Commentary

Cafeteria Catholic Biden Should Not Go to Communion at Easter Mass

By Tom Kilgannon | April 1, 2021 | 3:41pm EDT
Joe Biden speaks at a church. (Photo credit: MANDEL NGAN/AFP via Getty Images)
Joe Biden speaks at a church. (Photo credit: MANDEL NGAN/AFP via Getty Images)

Joe Biden should not go to Communion when he attends Mass. There are several reasons, but the most important is the problem he creates for others by presenting himself for the sacrament while rejecting fundamental teachings of the Church.  

When Biden was inaugurated, Archbishop José Gomez, president of the U.S. Conference of Catholic Bishops, wished him well but also pointed to his deep conflicts with the Church.

“Our new president,” Gomez said, “has pledged to pursue certain policies that would advance moral evils and threaten human life and dignity, most seriously in the areas of abortion, contraception, marriage, and gender.”

By promoting these policies, President Biden rejects certain tenets of his faith, disqualifying himself for Communion. Priests and bishops are entrusted to protect the Eucharist. When Biden appears at the altar, he places them in a “no-win” situation by requiring them to either provide Communion to someone not in a state of grace or deny it to him and create a public spectacle.  

The Church teaches that as Catholics, “we express our faith in the real presence of Christ under the species of bread and wine,” which means the Communion we receive is not symbolic. The Eucharist is the focus of the Catholic faith, the most important of the sacraments, the object of utmost reverence, and the result of a miraculous occurrence. It is reserved for those who believe and accept the Church's teachings. 

The President must be aware that his political advocacy of certain policies puts him in conflict with Catholic doctrine. Archbishop Joseph Naumann explained how in a homily to the National Prayer Vigil for Life a week after Biden took office. 

Naumann said Biden is a President who performs a “religiously and ethically incoherent straddle,” in claiming personal opposition to abortion, “while doing everything within his power to promote and institutionalize abortion not only in the USA but also around the world.” The archbishop declared that Biden’s intended “actions…violate the most fundamental of all human rights,” and that Biden is “attempting to confuse people about Catholic teaching by trampling on the sanctity of human life while presenting himself as a devout Catholic.”

Naumann has judged President Biden’s behavior to be inconsistent with a state of grace and explained that “integrity requires a Catholic not receive the Eucharist while acting in a manner incoherent with fundamental Catholic teaching.” The Catechism of the Catholic Church invokes St.

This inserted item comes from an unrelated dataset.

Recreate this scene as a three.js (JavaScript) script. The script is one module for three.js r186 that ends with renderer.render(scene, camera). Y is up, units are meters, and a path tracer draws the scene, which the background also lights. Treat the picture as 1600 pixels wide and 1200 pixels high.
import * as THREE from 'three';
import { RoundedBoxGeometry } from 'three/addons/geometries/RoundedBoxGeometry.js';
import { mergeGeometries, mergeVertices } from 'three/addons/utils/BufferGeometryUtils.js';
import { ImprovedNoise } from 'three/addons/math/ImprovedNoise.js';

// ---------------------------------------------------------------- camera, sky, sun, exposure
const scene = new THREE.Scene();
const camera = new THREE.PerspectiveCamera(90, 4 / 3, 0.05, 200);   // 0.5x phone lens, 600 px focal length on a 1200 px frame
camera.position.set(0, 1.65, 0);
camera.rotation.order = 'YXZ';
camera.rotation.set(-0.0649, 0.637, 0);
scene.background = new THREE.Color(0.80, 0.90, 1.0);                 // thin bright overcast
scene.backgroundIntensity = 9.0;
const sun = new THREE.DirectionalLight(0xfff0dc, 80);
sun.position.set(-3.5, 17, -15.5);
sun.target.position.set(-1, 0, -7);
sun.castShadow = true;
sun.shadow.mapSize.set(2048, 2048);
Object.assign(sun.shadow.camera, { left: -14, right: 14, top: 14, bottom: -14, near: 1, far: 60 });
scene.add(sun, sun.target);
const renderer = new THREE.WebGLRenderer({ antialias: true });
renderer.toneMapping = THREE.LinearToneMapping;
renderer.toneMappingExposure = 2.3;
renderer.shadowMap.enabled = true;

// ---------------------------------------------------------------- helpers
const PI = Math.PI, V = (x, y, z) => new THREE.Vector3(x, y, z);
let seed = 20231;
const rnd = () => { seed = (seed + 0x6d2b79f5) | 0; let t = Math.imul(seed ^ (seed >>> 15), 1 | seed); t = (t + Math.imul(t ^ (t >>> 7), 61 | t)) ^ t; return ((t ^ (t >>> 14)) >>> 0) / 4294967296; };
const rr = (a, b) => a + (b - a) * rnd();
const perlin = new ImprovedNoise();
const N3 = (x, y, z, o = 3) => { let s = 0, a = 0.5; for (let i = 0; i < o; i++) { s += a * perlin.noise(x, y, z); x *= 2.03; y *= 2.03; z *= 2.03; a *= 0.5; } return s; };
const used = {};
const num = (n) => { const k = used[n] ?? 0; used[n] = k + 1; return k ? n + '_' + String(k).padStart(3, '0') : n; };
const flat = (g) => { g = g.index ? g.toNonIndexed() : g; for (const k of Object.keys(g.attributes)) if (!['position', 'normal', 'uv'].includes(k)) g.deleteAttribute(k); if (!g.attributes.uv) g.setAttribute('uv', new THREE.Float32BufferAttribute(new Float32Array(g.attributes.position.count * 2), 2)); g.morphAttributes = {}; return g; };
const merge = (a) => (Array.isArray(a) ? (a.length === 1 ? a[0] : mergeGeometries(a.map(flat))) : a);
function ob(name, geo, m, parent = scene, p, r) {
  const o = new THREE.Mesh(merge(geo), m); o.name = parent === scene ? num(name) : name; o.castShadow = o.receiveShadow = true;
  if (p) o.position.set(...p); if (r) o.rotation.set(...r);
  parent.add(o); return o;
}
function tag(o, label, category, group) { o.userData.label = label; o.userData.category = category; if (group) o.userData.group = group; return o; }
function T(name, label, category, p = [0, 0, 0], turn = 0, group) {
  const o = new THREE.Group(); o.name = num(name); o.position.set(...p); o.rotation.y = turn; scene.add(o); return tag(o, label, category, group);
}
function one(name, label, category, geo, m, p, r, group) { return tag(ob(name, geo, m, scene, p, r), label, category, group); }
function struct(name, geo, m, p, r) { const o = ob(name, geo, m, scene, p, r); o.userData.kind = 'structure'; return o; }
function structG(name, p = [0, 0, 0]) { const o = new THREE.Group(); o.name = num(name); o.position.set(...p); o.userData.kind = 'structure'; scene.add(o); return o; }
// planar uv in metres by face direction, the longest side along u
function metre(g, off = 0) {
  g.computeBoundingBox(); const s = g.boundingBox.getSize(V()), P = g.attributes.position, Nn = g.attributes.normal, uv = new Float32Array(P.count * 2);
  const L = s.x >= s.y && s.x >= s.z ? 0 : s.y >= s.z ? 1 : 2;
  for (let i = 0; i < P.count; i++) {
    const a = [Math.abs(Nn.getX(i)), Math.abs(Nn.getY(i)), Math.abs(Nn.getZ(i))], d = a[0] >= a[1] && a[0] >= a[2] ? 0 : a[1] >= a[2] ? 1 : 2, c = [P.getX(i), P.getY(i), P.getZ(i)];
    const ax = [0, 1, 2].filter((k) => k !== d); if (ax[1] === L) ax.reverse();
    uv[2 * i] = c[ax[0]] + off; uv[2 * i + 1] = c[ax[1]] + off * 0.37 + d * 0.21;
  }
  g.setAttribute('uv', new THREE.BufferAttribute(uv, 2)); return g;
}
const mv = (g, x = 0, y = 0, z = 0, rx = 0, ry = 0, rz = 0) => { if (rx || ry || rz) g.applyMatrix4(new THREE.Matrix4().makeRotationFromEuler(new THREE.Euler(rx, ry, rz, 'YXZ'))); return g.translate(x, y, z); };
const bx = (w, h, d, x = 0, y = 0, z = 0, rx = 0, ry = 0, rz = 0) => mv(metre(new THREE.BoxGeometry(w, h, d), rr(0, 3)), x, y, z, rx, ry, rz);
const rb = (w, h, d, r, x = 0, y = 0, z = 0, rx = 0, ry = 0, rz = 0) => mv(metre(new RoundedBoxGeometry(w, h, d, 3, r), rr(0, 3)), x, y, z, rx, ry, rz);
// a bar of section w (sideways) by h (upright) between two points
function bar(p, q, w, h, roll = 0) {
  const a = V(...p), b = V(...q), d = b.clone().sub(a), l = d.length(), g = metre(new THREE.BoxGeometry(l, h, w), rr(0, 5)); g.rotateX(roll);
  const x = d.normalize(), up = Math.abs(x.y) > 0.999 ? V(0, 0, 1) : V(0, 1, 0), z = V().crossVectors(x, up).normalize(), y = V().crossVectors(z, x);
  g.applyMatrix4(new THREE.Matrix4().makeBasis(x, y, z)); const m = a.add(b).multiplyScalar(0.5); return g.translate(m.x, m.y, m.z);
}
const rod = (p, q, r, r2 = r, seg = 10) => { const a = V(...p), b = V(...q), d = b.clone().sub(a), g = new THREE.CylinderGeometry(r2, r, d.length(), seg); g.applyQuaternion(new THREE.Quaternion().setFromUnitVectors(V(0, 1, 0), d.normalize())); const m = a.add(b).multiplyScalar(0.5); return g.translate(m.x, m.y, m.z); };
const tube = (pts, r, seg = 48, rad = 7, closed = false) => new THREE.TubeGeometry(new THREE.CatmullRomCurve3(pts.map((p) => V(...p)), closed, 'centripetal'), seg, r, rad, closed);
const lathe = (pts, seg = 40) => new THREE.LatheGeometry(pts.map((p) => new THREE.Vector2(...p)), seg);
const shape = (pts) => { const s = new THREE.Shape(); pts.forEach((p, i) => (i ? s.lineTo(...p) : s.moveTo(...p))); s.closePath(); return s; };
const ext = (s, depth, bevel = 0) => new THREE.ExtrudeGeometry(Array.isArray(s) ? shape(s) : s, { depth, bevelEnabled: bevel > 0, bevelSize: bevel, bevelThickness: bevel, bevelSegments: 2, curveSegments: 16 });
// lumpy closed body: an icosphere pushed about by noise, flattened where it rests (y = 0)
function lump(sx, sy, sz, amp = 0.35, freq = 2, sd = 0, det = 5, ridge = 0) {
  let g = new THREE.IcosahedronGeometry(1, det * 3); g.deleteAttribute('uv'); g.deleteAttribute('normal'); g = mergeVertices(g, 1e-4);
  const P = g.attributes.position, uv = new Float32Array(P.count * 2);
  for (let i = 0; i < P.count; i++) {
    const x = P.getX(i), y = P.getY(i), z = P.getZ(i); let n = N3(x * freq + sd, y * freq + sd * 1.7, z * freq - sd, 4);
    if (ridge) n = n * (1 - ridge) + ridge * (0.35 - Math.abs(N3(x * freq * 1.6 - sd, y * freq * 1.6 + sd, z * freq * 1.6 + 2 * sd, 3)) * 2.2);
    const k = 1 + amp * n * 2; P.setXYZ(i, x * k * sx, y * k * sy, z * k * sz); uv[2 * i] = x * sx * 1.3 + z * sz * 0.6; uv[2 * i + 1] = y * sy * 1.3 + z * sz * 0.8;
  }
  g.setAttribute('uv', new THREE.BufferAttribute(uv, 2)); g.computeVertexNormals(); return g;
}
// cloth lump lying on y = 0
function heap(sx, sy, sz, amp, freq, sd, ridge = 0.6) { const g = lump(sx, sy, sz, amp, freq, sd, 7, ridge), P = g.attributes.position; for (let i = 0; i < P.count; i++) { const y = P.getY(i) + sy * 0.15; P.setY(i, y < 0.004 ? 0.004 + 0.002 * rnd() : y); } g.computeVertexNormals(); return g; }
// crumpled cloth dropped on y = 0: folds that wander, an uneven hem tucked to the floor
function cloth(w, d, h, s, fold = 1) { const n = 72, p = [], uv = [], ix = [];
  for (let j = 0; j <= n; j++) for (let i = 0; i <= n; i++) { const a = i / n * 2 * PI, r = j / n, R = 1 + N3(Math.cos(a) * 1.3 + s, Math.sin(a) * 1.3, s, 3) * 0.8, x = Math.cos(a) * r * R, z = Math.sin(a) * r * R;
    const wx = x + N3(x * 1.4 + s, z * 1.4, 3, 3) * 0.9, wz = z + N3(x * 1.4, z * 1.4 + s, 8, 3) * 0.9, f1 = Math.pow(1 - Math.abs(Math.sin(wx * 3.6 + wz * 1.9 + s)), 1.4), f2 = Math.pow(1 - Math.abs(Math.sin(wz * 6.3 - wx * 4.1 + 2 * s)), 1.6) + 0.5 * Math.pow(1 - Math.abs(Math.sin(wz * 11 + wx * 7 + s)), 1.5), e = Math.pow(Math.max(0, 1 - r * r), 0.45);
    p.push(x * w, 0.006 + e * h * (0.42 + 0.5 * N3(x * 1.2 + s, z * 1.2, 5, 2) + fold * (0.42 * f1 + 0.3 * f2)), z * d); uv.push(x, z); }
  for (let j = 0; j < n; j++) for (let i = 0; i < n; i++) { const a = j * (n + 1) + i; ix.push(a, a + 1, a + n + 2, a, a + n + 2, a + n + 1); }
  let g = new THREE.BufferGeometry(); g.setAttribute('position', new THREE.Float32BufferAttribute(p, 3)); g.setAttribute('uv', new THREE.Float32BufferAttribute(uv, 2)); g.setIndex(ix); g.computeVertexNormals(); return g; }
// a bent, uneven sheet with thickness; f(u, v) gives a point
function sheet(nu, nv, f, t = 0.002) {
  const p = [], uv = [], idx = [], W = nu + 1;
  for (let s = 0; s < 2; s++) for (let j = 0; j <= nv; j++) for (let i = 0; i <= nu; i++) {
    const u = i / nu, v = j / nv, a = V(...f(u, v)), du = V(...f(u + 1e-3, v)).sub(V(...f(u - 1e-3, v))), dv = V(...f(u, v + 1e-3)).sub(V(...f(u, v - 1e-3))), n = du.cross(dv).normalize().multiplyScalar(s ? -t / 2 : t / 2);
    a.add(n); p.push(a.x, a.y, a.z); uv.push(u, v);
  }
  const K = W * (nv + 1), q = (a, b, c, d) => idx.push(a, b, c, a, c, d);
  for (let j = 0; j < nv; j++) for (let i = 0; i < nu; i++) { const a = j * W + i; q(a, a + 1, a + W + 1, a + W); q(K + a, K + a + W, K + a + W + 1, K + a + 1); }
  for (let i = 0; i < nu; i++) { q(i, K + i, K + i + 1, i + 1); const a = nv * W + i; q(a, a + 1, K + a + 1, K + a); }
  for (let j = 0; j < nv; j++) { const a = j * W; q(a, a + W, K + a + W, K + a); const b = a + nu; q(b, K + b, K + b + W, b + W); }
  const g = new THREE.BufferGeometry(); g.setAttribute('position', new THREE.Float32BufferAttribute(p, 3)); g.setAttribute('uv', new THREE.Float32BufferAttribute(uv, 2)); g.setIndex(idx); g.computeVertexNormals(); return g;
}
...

Paul on this point: “Whoever, therefore, eats the bread or drinks the cup of the Lord in an unworthy manner will be guilty of profaning the body and blood of the Lord.”

Because God gave us free will, all Catholics must exercise personal responsibility in receiving Communion. In a June 2004 letter, Archbishop William Levada explained that the Church relies on the faithful for a “conscientious self-appraisal” before presenting themselves for Communion and said this practice is of “paramount importance” in protecting the integrity of the sacrament.   

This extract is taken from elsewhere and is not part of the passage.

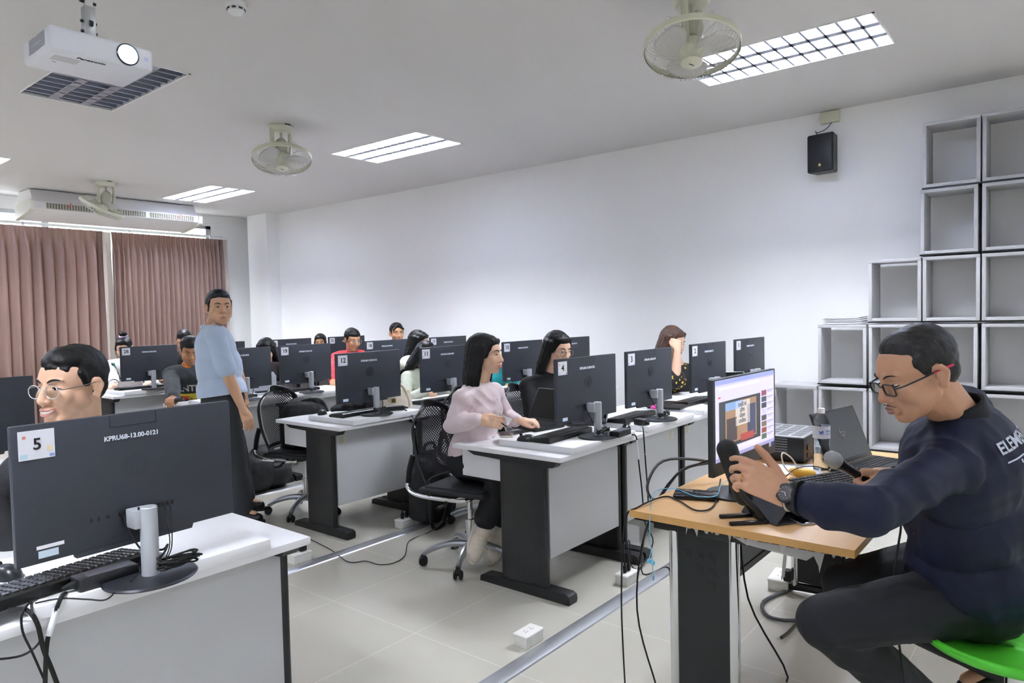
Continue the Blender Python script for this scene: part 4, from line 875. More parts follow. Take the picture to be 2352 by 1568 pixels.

When the media report this story, there is the implication that Biden is entitled to receive Communion and the priest or bishop would be wrong to “deny” him what is rightfully his. For example, in a poll out this week, the Pew Research Center asked American Catholics to respond to this question: “Thinking about Biden and his views about abortion, do you think he should be allowed to receive Communion in the Catholic Church?” [emphasis mine]

This question is invalid because it implies the Church is withholding the Eucharist from Biden when, in fact, Biden’s incomplete embrace of his faith is an act of self-disqualification. Given this reality, the Pew question would more accurately be asked as follows: “Thinking about Biden and his views about abortion, do you think he should present himself to receive Communion in the Catholic Church?” 

If President Biden were to attend Mass without going to Communion, we could have a much-needed conversation about eternal truth as well as about the nature and limits of authority that would be both theologically and politically beneficial. That’s unlikely, of course, because Joe Biden is a cafeteria Catholic – one who embraces those aspects of the faith with which he agrees and discards others. This mirrors his political life as a cafeteria constitutionalist.  

Holy Week is the most meaningful time of the year for Catholics. It is when Jesus gave us the sacrament of the Eucharist. He died for our sins, and He rose from the dead so that we may have eternal life. This is the Church Joe Biden loves but for which he is causing problems. He, and he alone, has the ability and responsibility to correct the situation. 

Tom Kilgannon is the President of Freedom Alliance an educational and charitable organization which promotes America’s heritage of freedom and supports those who defend it.